試合は序盤からリードを許す展開に。第3クォーターは2ゴール4得点に抑えられるなど、高さのある相手の守備に苦戦し、流れを引き寄せられないまま、45-64で敗れた。岩佐義明ヘッドコーチは、「もっと積極的なプレスが必要だった。合宿ではシュートの確率は上がっているが、試合ではさらにレベルアップしなければいけない」と反省点を述べる。その一方で、「ベンチスタートの選手たちも自分のバスケをしていて、少し先が見えたという手ごたえを感じた」と収穫を口にした。

ほぼフル出場となった網本麻里(カクテル)は、ボールマンにプレッシャーをかけ続けミスを誘うなど我慢強いプレーでチームを引っ張った。網本は、「自分を含めてしっかりチームを作っていきたい。いい時間帯を長く維持し、40分間を全員で戦えるようにしていきたい」と、本番に向けてさらなるスケールアップを誓っていた。

積極的にシュートを狙う藤本

男子代表は若手選手とベテランの相乗効果に期待

男子代表候補は「チームブラック」と「チームホワイト」に分かれて対戦。チームホワイトの2点リードで折り返した第3クォーター、チームブラックはベテランの藤本怜央(宮城MAX)が3ポイントシュートを4本決めるなどして逆転に成功し、最大8点差をつけた。最終クォーターもその勢いをキープして相手の猛攻をしのぎ、54-53でチームホワイトを下した。藤本は試合後、「今は海外のプレーは映像でしか分析できないが、やるべきことは分かっているし、ラストスパートの段階まで来ている。本番でも成長を止めないバスケをしていきたい」と力強く語った。

チームホワイトの22歳の鳥海連志(パラ神奈川SC)は、ゴール下での視野の広さが光っていた。とくに後半は、前半で苦労していたボールコントロールを修正し、パラ神奈川SCのチームメートでもある古澤拓也と息の合った連携で攻撃の起点となりゲームを組み立てるシーンが多く、存在感を示していた。

男子代表の京谷和幸ヘッドコーチは試合を振り返り、「これまでの強化の成果で、パスからシュートへの切り替えなど、選手自身がコート上で判断し、動けていた。オフェンス時の選手の想像力が昨年と比べて格段に上がっている」と評価。また、「若手の成長に引っ張られるようにベテラン勢も走れている。相乗効果を感じるし、チームとしていい方向に向いていると思う」と語り、手ごたえを口にしていた。
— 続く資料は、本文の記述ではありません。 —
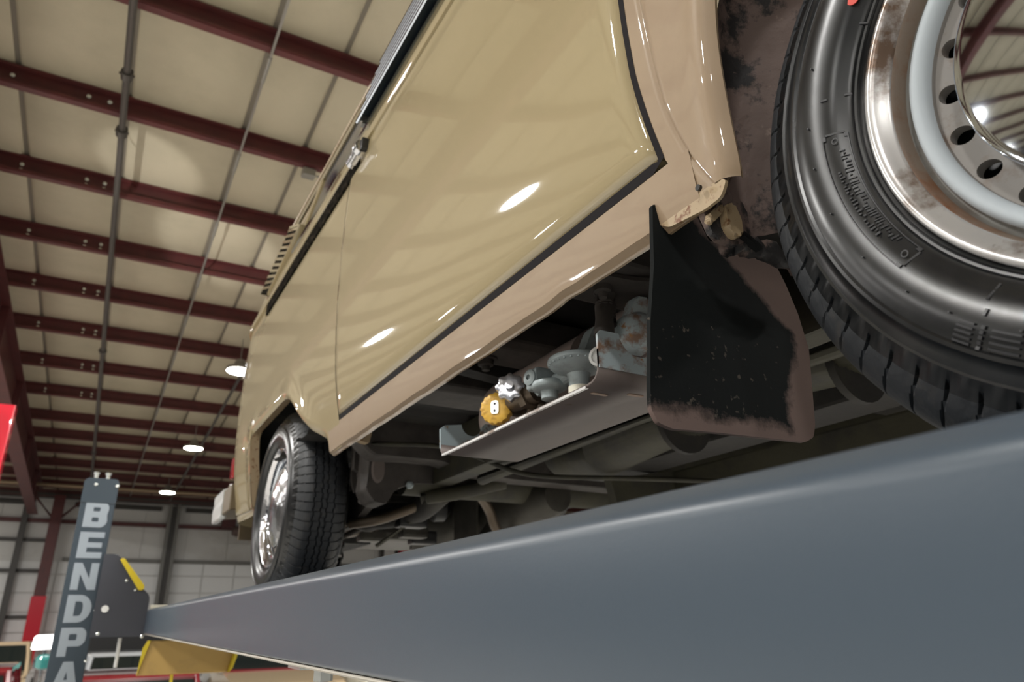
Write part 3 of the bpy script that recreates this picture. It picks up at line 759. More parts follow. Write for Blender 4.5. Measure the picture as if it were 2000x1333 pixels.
bm.faces.new([bm.verts.new(p) for p in ((.80, -.32, .3), (.80, .36, .44), (.80, .36, .92), (.80, -.32, .92))])
fin('inner_wheel_arch', bm, M['well'], van)
# wrinkled underseal roll across the bottom of the well
bm = NB(); tube(bm, smoothpts([(.548, .476, .378), (.575, .474, .384), (.61, .472, .382), (.65, .468, .376), (.72, .46, .372)], 5), .011, 10)
for v in bm.verts: v.co += Vector((0, .003*math.sin(v.co.x*260+v.co.z*90), .003*math.sin(v.co.x*190+v.co.y*120)))
fin('underseal_roll', bm, M['well'], ww, True)
# jacking bracket: cream rusty folded bracket behind the arch foot
jb_ = fin('jacking_bracket', prism(NB(), rounded([(.503, .40), (.510, .385), (.515, .372), (.545, .370), (.572, .385), (.572, .425), (.55, .442), (.51, .43)], .006), 1, .462, .470, .002), M['well'], van)
bm = NB(); prism(bm, rounded([(.527, .384), (.537, .374), (.548, .378), (.549, .398), (.541, .417), (.527, .410)], .004), 1, .452, .464, .003); fin('bracket_tongue', bm, M['paint_rust'], jb_)
bm = NB(); prism(bm, rounded([(.503, .392), (.507, .383), (.522, .398), (.530, .410), (.522, .412)], .004), 1, .455, .464, .003); fin('bracket_foot', bm, M['paint_rust'], jb_)
bm = NB(); lathe(bm, (.531, .462, .424), (0, -1, 0), [(.016, -.01), (.016, .0), (.012, .007), (.005, .010), (0, .011)], 20); fin('bracket_plug', bm, M['well'], jb_, .8)
bm = NB(); prism(bm, [(.552, .381), (.578, .371), (.579, .3755), (.554, .387)], 1, .455, .464); fin('bracket_slot', bm, M['black'], jb_)
# mud flap
FY = .520
out = [(.4885, .4400), (.5610, .4410), (.5680, .4200), (.5700, .4060), (.6350, .3980), (.6600, .3860), (.6850, .350), (.7050, .310), (.7160, .285), (.7150, .215), (.7080, .190), (.690, .1835), (.500, .180), (.4700, .188), (.4640, .20), (.4640, .225), (.4720, .29), (.4830, .36)]
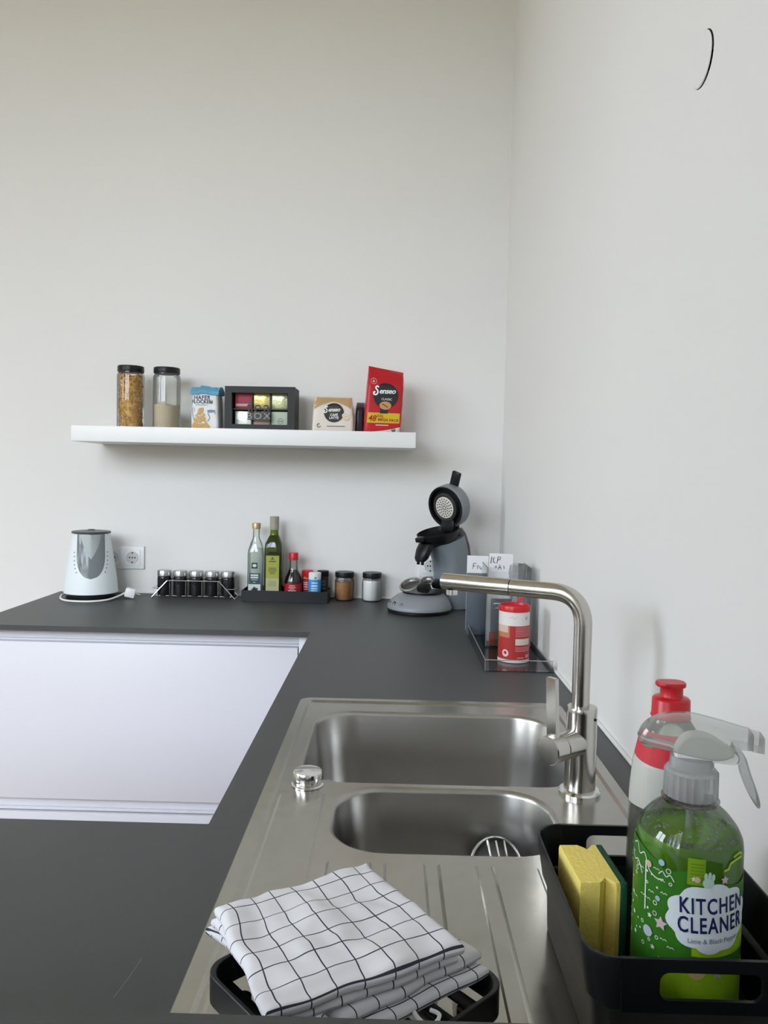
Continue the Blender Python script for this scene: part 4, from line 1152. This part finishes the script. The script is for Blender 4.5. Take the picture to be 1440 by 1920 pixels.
# upper band: side walls and rounded corners from a loft left open where the slotted plates go
def wall_half(sgn):
    rings = []
    for (hx, hy_, z) in ((.080, .1040, .054), (.0855, .1055, BZR - .002), (.0850, .1050, BZR), (.0835, .1035, BZR), (.0825, .1025, BZR - .002), (.0775, .1015, .0545)):
        full = rrect(0, 0, hx, hy_, .024, z, 8)
        if sgn > 0:
            sel = full[27:36] + full[0:9]
        else:
            sel = full[9:27]
        rings.append(sel)
    return MB().loft(rings + [rings[0]], (False, False), close=False)
wall_half(1).build('side_band', BLACK_PL, bk, smooth=40)
wall_half(-1).build('side_band', BLACK_PL, bk, smooth=40)
for sgn, yy in ((-1, -.1040), (1, .1040)):
    zz0, zz1 = (.0630, .0835)
    hole = [p[:2] for p in rrect(0.003, (zz0 + zz1) / 2, .0365, (zz1 - zz0) / 2, .007, 0, 6)]
    vs, fs = curve_fill([[(-.0600, .0535), (.0600, .0535), (.0612, BZR), (-.0612, BZR)], hole], 0, .003)
    MB().add([(x, yy + z, y) for x, y, z in vs], fs).build('slotted_wall', BLACK_PL, bk, smooth=0)

# sponge: yellow foam with grip grooves and green scouring pad on the right
sg = thing('sponge', 'yellow kitchen sponge with green scouring pad standing in the caddy', 'sponge', (-.2005, -2.0385, BF + .0045), math.radians(3))
def sponge_ring(z, x0, x1, s_=1.0):
    hy_ = .0335
    pts = [(x0, -hy_), (-.002, -hy_), (.002, -hy_ + .004), (.005, -hy_ + .0085), (.009, -hy_ + .004), (.012, -hy_), (x1, -hy_),
           (x1, hy_), (.012, hy_), (.009, hy_ - .004), (.005, hy_ - .0085), (.002, hy_ - .004), (-.002, hy_), (x0, hy_)]
    return [(x * s_, y * s_, z) for x, y in pts]
fo = MB().loft([sponge_ring(0, -.0185, .0155, .96), sponge_ring(.003, -.0185, .0155), sponge_ring(.089, -.0185, .0155), sponge_ring(.092, -.0185, .0155, .97)])
fo.build('foam', mat('yellow_foam', (0.95, 0.76, 0.19), 0.9, bump=(260, .6), sss=0.15), sg, smooth=30)
MB().box(.0158, .0215, -.0345, .0345, 0, .092, .0015).build('scouring_pad', mat('green_pad', (0.012, 0.085, 0.045), 0.95, bump=(500, 1.0)), sg)

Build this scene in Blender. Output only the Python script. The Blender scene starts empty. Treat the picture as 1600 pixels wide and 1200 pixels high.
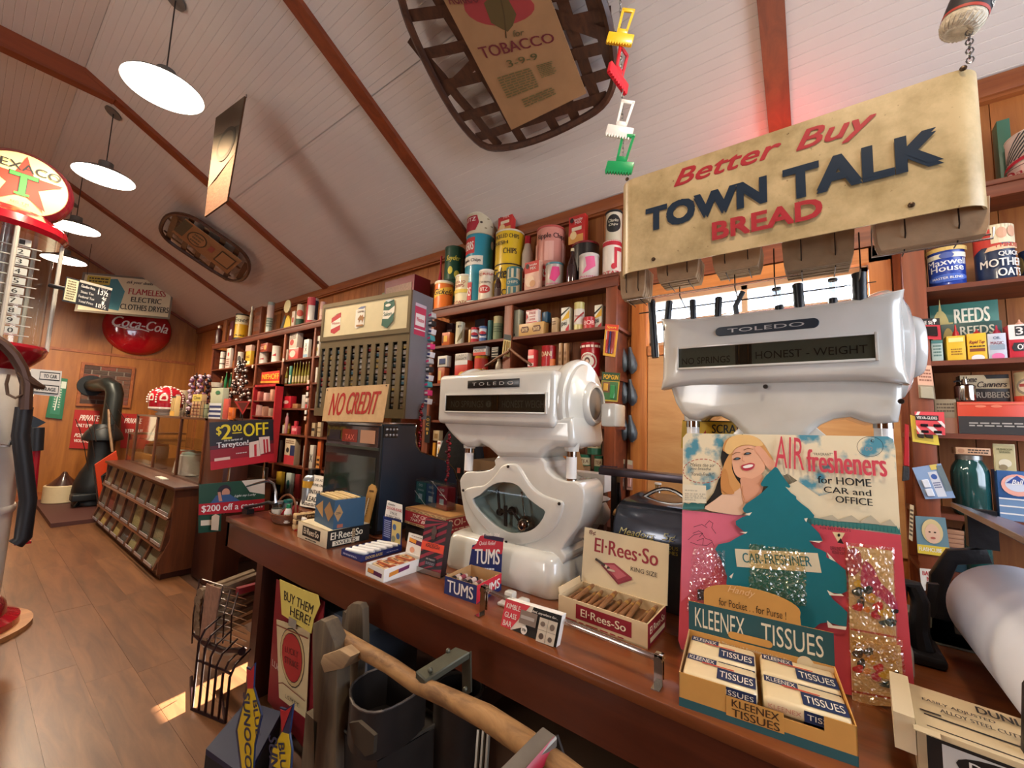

選手たちは有明アリーナの雰囲気を確かめながらプレーした

本番会場の経験を活かし、男女とも表彰台を目指す

今回はパラリンピック本番で使用する有明アリーナを使用した。フロアやリングの硬さ、照明の位置や明るさなどを実際に確認する貴重な機会となり、選手らはこの舞台が用意されたことに感謝を述べていた。

東京2020パラリンピックの開幕まで、16日であと「100日」となる。車いすバスケットボールの日本代表は男女ともに開催国枠で出場権を獲得している。男子は12回連続13回目の出場で、初めてのメダル獲得を狙う。女子は3大会ぶりの出場となり、過去最高成績の2000年シドニー大会の銅メダル以上の成績を目指す。

コロナ禍で海外勢との実戦から離れているが、感染対策を講じながら合宿を重ねている男女強化指定選手たち。女子の北田千尋(カクテル)は「もっと守備の強度を上げなければいけないが、どこが相手でも高い精度で戦えるようやっていきたい」と話し、男子の豊島英(宮城MAX)も「残りの合宿で集まれる日数は決まっている。開幕に向けて、しっかり準備していきたい」と語り、気を引き締めていた。